Cuban, who made his (first) fortune in the Web1 ’90s, sees the same thing happening now in the crypto space.

“Crypto is going through the lull that the internet went through,” Cuban tweeted on Monday. “The chains that copy what everyone else has will fail,” he added on Twitter. “We don’t need NFTs or DeFi on every chain.”

After a recent surge of “exciting” blockchain-based innovations in the crypto space—including non-fungible tokens (NFTs), decentralized finance (DeFi), and play-to-earn applications—there’s been an “imitation phase” where new blockchains copy popular, existing applications and bring a variation of the same thing to market, Cuban said in his tweet.

He compared this to the dotcom boom in the 2000s, when internet startups behaved similarly, launching copycat products and promising returns, before the bubble burst.

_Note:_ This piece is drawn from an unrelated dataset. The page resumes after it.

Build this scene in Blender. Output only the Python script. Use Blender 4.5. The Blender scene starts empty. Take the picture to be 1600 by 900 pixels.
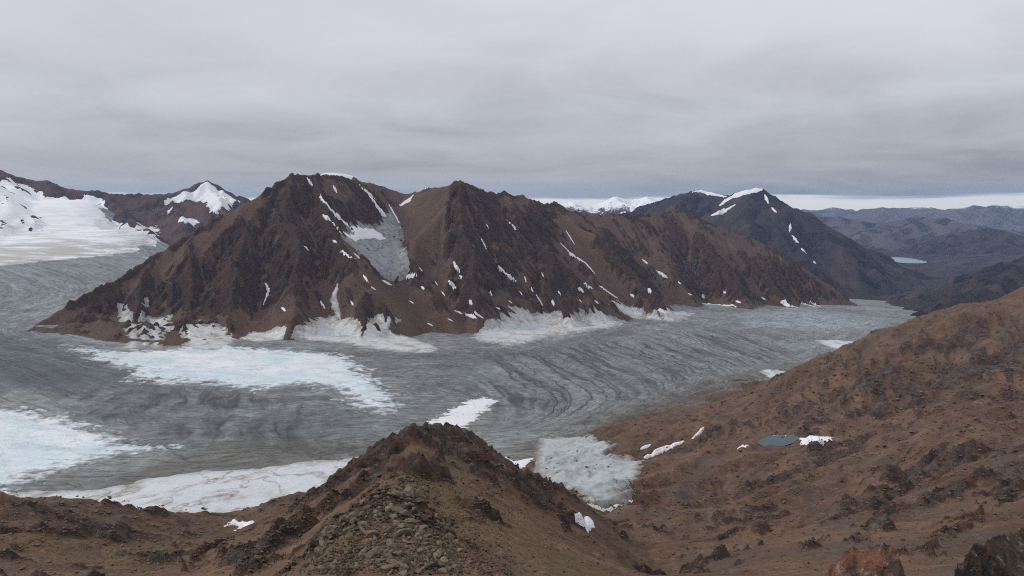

Cuban told Fortune that there will be a “consolidation phase next,” where copycat blockchains will die out. “There will be blockchains that, rather than die, get acquired or merge.”

He said he sees the biggest opportunity in how crypto companies and blockchains use smart contracts, or collections of code that execute a set of instructions on the blockchain. Businesses that use smart contracts to improve productivity and profitability will gain a competitive advantage, Cuban tweeted. “The chains that realize this will survive.”

Cuban built his wealth when the web was in its relative infancy in the ’90s, first with the sale of his computer consulting firm MicroSolutions, and later when his internet radio company Broadcast.com was acquired by Yahoo for $5.7 billion in stock. He now mostly invests in the crypto space, with an extensive portfolio of blockchain-related companies and cryptocurrencies.